* _The request_: Begin with the line that contains "The Blender Python", end with the line that contains "tag(g, kind='structure')", and extract exactly that stretch of lines.

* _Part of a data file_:
• • • • •

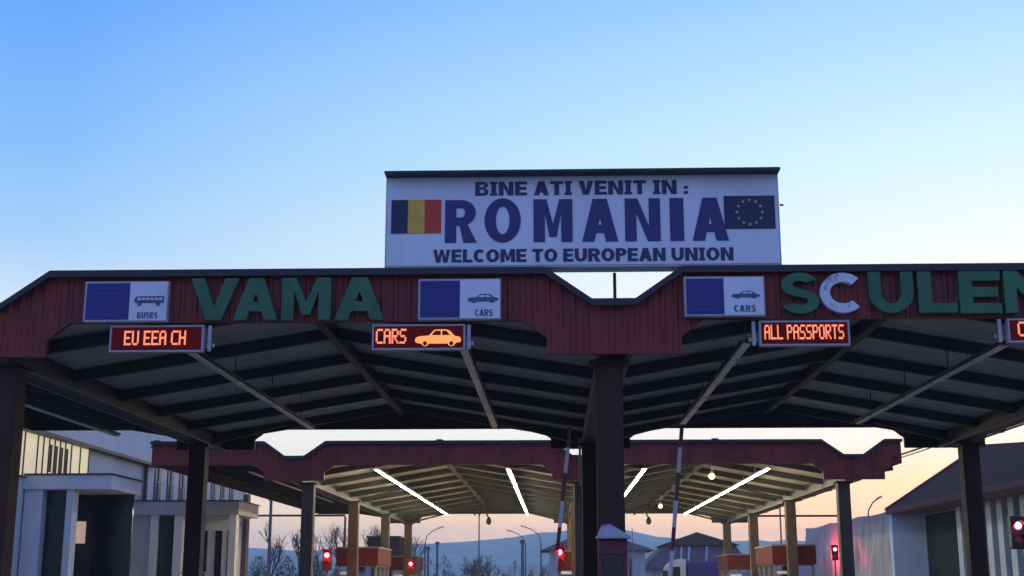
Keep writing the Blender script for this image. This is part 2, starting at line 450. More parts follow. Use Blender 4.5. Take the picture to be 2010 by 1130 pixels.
def roof_sheet(xa, za, xb, zb, y0, y1, parent):
    """sloping ribbed sheet, ribs run down the slope"""
    ys = []; y = y0
    while y < y1:
        for d, h in ((0, 0), (.18, 0), (.21, .035), (.27, .035), (.30, 0)):
            if y + d < y1: ys.append((y+d, h))
        y += .30
    ys.append((y1, 0)); vs = []
    for y, h in ys: vs += [(xa, y, za+h), (xb, y, zb+h), (xa, y, za+h+.05), (xb, y, zb+h+.05)]
    fs = []; n = len(ys)
    for i in range(n-1):
        a, b = 4*i, 4*i+4
        fs += [(a, a+1, b+1, b), (a+2, b+2, b+3, a+3)]
    return MB().faces(vs, fs).build('roof_sheet', ['soffit'], parent)
def canopy(label, yf, yr, xmin, xmax, cols, rafters_n, group):
    root = thing('canopy', label, 'canopy', (.93, yf, 0), group)
    fascia('front_fascia', yf, xmin, xmax, root, -1)
    fascia('rear_fascia', yr, xmin, xmax, root, 1)
    ya, yb = yf+.12, yr-.12
    for sx, xe in ((-1, xmin), (1, xmax)):
        zb, zt = f_bot(xe), f_top(xe)
        a, b = sorted((xe, xe - sx*.06))
        MB().box(a, b, ya, yb, zb+.002, zt-.002).build('side_fascia', 'red_cladding', root)
        li0, li1 = sorted((xe - sx*.062, xe - sx*.075))
        MB().box(li0, li1, ya, yb, zb+.002, zt-.002).build('inner_dark_sheet', 'inner_dark', root)  # thin dark sheet added to keep the tube-lit inner side dark
        # gutter pipe along the lower edge
    zv, zr = 5.34, 6.12
    for v in VALL:
        b = MB().box(v-.20, v+.20, ya, yb, 5.10, 5.53)
        vb = b.build('valley_beam', 'valley_paint', root)
        for xf in (v-.24, v+.24): MB().box(xf-.035, xf+.035, ya, yb, 5.07, 5.098).build('flange', 'flange_paint', vb)
    slopes = []
    for v in VALL:
        for r in RIDG:
            if abs(v-r) < 6: slopes.append((v, r))
    slopes.append((VALL[2], 15.1))
    for v, r in slopes:
        sg = 1 if r > v else -1
        xa = v + sg*.202; xb = r
        zb = zr
        if r > xmax-.1 or r < xmin:
            xe = xmax-.07 if sg > 0 else xmin+.07
            zb = zv + (zr-zv)*abs(xe-xa)/abs(r-xa); xb = xe
        roof_sheet(xa, zv+.12, xb, zb+.12, ya, yb, root)
        m = rafters_n
        for i in range(m):
            y = ya + .9 + (yb-ya-1.6)*i/(m-1)
            MB().bar((xa, y, zv), (xb - sg*.085*(abs(xb-r) < .01), y, zb-.012*(abs(xb-r) < .01)), .13, .20).build('rafter', 'rafter_paint', root)
    for r in RIDG:
        MB().box(max(r, xmin+.07)-.08, r+.08, ya, yb, zr-.13, zr+.11).build('ridge_beam', 'rafter_paint', root)
        if yf > 40: MB().tube((r, yf+.5, 6.3), (r, yf+.5, 6.56), .22, .12).build('roof_vent', 'dark_trim', root)
    for (x, y) in cols:
        c = MB().box(x-.21, x+.21, y-.21, y+.21, .15, 5.06).build('column', 'column_paint' if yf < 40 else 'column_tan', root, bevel=.02)
        MB().box(x-.34, x+.34, y-.34, y+.34, .15, .19).build('base_plate', 'column_paint', c)
        MB().box(x-.3, x+.3, y-.3, y+.3, 5.0, 5.056).build('cap_plate', 'column_paint', c)
        if y > yf + 2:
            for sx in (-1, 1):
                if VALL[0]-1 < x+sx*2.6 < VALL[2]+1:
                    MB().bar((x+sx*.3, y, 5.13), (x+sx*2.3, y, zv+.30), .10, .10).build('knee_brace', 'rafter_paint', c)
    return root
front = canopy('large red clad canopy in front carrying the green letters and the welcome billboard', 20.0, 34.7, -14.15, 11.4,
       [(-8.84, 20.6), (.86, 20.6), (10.47, 20.6), (-9.15, 33.2), (.88, 33.2), (10.47, 33.4)], 6, 'red canopies over the border lanes')
rear = canopy('farther red clad canopy behind, with lit fluorescent tubes under its roof', 45.3, 78.2, -14.15, 11.9,
       [(x, y) for y in (45.9, 56.4, 67.0, 77.4) for x in (-8.68, .86, 9.97)], 10, 'red canopies over the border lanes')

MB().path([(.62, 33.0, 5.2), (.62, 33.0, 4.0)], .03).build('conduit', 'grey_metal', front)

# ------------------------------------------------------------------ welcome billboard on the front canopy
bb = thing('welcome_billboard', 'large white billboard reading ROMANIA between two flags above the red fascia', 'billboard', (.44, 19.9, 6.5))
MB().box(-2.66, 3.55, 19.9, 20.25, 6.50, 7.958).build('panel', 'sign_white', bb)
h = MB().box(-2.685, 3.575, 19.66, 20.27, 7.962, 8.0)
h.build('hood', 'dark_trim', bb)
MB().box(-2.685, -2.662, 19.93, 20.27, 6.48, 7.96).box(3.552, 3.575, 19.93, 20.27, 6.48, 7.96).box(-2.66, 3.55, 19.905, 20.27, 6.462, 6.497).build('frame', 'grey_metal', bb)
for x in (-.05, .97): MB().box(x-.025, x+.025, 20.3, 20.35, 5.93 if x > 0 else 6.30, 6.46).build('support_post', 'dark_trim', bb)
put(contour_mesh('lettering', text_contours('BINE ATI VENIT IN :', -1.25, 2.14, 7.645, 7.875), .008, 'ink'), 'lettering', 19.894, bb)
put(contour_mesh('lettering', text_contours('WELCOME TO EUROPEAN UNION', -1.91, 2.82, 6.55, 6.76), .008, 'ink'), 'lettering', 19.894, bb)
cs = []
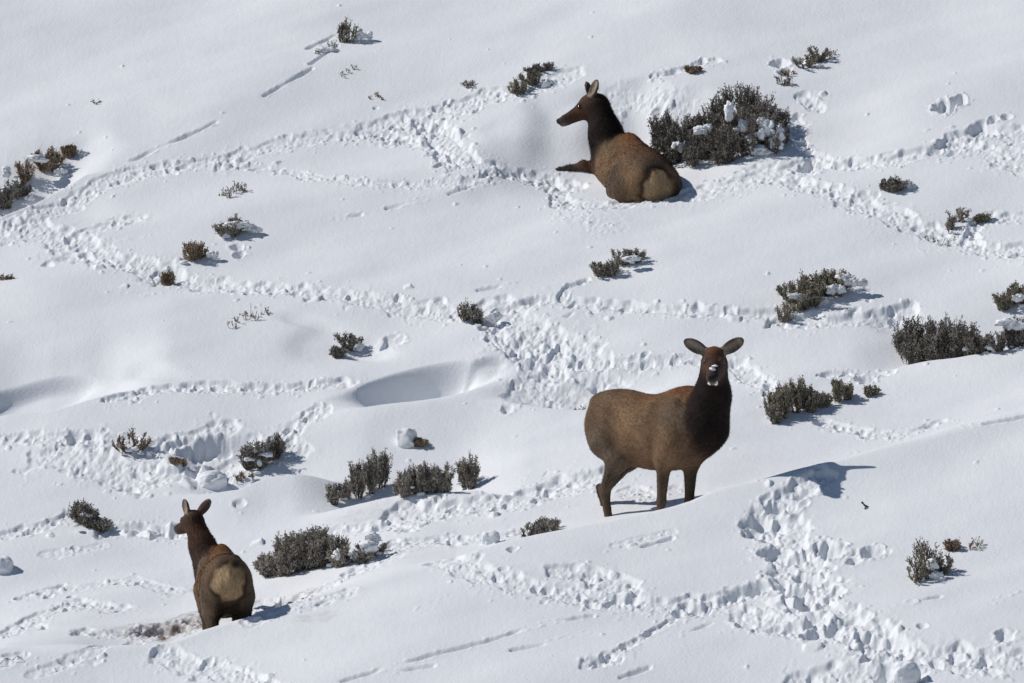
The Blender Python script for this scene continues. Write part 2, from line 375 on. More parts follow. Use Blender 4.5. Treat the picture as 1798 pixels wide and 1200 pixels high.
def plain(name, col, rough=.8, var=.35, scale=30, spec=.2):
    m, t, b = new_mat(name)
    N = t.nodes.new; K = t.links.new
    tc = N('ShaderNodeTexCoord'); n = N('ShaderNodeTexNoise'); n.inputs['Scale'].default_value = scale; n.inputs['Detail'].default_value = 3
    K(tc.outputs['Object'], n.inputs['Vector'])
    rp = N('ShaderNodeValToRGB'); rp.color_ramp.elements[0].position = .3; rp.color_ramp.elements[1].position = .7
    rp.color_ramp.elements[0].color = tuple(c * (1 - var) for c in col) + (1,); rp.color_ramp.elements[1].color = tuple(min(1, c * (1 + var)) for c in col) + (1,)
    K(n.outputs['Fac'], rp.inputs['Fac']); K(rp.outputs[0], b.inputs['Base Color'])
    b.inputs['Roughness'].default_value = rough; b.inputs['Specular IOR Level'].default_value = spec
    return m
LEAF = {'grey': plain('sage_leaf_grey', (.36, .325, .28), .85, .5, 9), 'dark': plain('sage_leaf_dark', (.27, .245, .215), .85, .55, 9),
        'brown': plain('sage_leaf_brown', (.33, .245, .175), .85, .4, 14), 'olive': plain('sage_leaf_olive', (.31, .275, .21), .85, .4, 14)}
BARK = plain('sage_bark', (.12, .10, .08), .9, .35, 40)
RUST = plain('rusty_twig', (.16, .06, .04), .9, .3, 40)

ny, nx = Hs.shape
idx = np.arange(ny * nx).reshape(ny, nx)
F = np.stack([idx[:-1, :-1], idx[:-1, 1:], idx[1:, 1:], idx[1:, :-1]], -1).reshape(-1, 4)
g = mesh_obj('snow_ground', np.stack([XX, YY, Hs], -1).reshape(-1, 3), F, SNOW, smooth=True, fattr={'dirt': DIRT})
tag(g, kind='structure')

# ------------------------------------------------------------------ snow lumps as meshes
def ico(sub=3):
    import bmesh
    bm = bmesh.new(); bmesh.ops.create_icosphere(bm, subdivisions=sub, radius=1)
    V = np.array([v.co[:] for v in bm.verts]); F = np.array([[v.index for v in f.verts] for f in bm.faces]); bm.free()
    return V, F
ICO = ico(3); ICO2 = ico(2)
def blob(c, r, seed, lump=.25, sub=ICO, flat=0):
    V, F = sub
    n = noise2(V[:, 0] * 1.7 + seed, V[:, 1] * 1.7 + V[:, 2] * 1.3, seed % 50) + .5 * noise2(V[:, 0] * 4 + seed, V[:, 2] * 4 + V[:, 1] * 2.2, seed % 37)
    W = V * (1 + lump * n)[:, None]
    return W * np.array(r) + np.array(c), F
def join(parts):
    Vs, Fs, o = [], [], 0
    for V, F in parts: Vs.append(V); Fs.append(F + o); o += len(V)
    return np.concatenate(Vs), np.concatenate(Fs)

# ------------------------------------------------------------------ sagebrush
def spikes(P0, P1, r0, seed):
    """thin three-sided tapering stems from P0 to P1"""
    rs = np.random.RandomState(seed)
    d = P1 - P0; ln = np.linalg.norm(d, axis=1, keepdims=True) + 1e-6; d = d / ln
    a = np.cross(d, np.array([.31, .87, .2])); a /= np.linalg.norm(a, axis=1, keepdims=True) + 1e-6; b = np.cross(d, a)
    V = []; n = len(P0); r0 = np.broadcast_to(np.asarray(r0, float).reshape(-1, 1), (n, 1))
    for k in range(3):
        t = 2.094 * k; V.append(P0 + r0 * (a * math.cos(t) + b * math.sin(t)))
    for k in range(3):
        t = 2.094 * k; V.append(P1 + .35 * r0 * (a * math.cos(t) + b * math.sin(t)))
    V = np.stack(V, 1).reshape(-1, 3); o = np.arange(n)[:, None] * 6
    F = np.concatenate([o + np.array([[k, (k + 1) % 3, 3 + (k + 1) % 3, 3 + k]]) for k in range(3)])
    return V, F
def leaves(C, D, ln, wd, rs):
    """small pointed leaf faces at C growing along D"""
    n = len(C); D = D / (np.linalg.norm(D, axis=1, keepdims=True) + 1e-6)
    s = np.cross(D, rs.randn(n, 3)); s /= np.linalg.norm(s, axis=1, keepdims=True) + 1e-6
    ln = ln * rs.uniform(.6, 1.3, (n, 1)); wd = wd * rs.uniform(.6, 1.3, (n, 1))
    V = np.stack([C, C + D * ln * .55 + s * wd, C + D * ln, C + D * ln * .55 - s * wd], 1).reshape(-1, 3)
    return V, np.arange(4 * n).reshape(-1, 4)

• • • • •

* _The result_:
The Blender Python script for this scene continues. Write part 2, from line 375 on. More parts follow. Use Blender 4.5. Treat the picture as 1798 pixels wide and 1200 pixels high.
def plain(name, col, rough=.8, var=.35, scale=30, spec=.2):
    m, t, b = new_mat(name)
    N = t.nodes.new; K = t.links.new
    tc = N('ShaderNodeTexCoord'); n = N('ShaderNodeTexNoise'); n.inputs['Scale'].default_value = scale; n.inputs['Detail'].default_value = 3
    K(tc.outputs['Object'], n.inputs['Vector'])
    rp = N('ShaderNodeValToRGB'); rp.color_ramp.elements[0].position = .3; rp.color_ramp.elements[1].position = .7
    rp.color_ramp.elements[0].color = tuple(c * (1 - var) for c in col) + (1,); rp.color_ramp.elements[1].color = tuple(min(1, c * (1 + var)) for c in col) + (1,)
    K(n.outputs['Fac'], rp.inputs['Fac']); K(rp.outputs[0], b.inputs['Base Color'])
    b.inputs['Roughness'].default_value = rough; b.inputs['Specular IOR Level'].default_value = spec
    return m
LEAF = {'grey': plain('sage_leaf_grey', (.36, .325, .28), .85, .5, 9), 'dark': plain('sage_leaf_dark', (.27, .245, .215), .85, .55, 9),
        'brown': plain('sage_leaf_brown', (.33, .245, .175), .85, .4, 14), 'olive': plain('sage_leaf_olive', (.31, .275, .21), .85, .4, 14)}
BARK = plain('sage_bark', (.12, .10, .08), .9, .35, 40)
RUST = plain('rusty_twig', (.16, .06, .04), .9, .3, 40)

ny, nx = Hs.shape
idx = np.arange(ny * nx).reshape(ny, nx)
F = np.stack([idx[:-1, :-1], idx[:-1, 1:], idx[1:, 1:], idx[1:, :-1]], -1).reshape(-1, 4)
g = mesh_obj('snow_ground', np.stack([XX, YY, Hs], -1).reshape(-1, 3), F, SNOW, smooth=True, fattr={'dirt': DIRT})
tag(g, kind='structure')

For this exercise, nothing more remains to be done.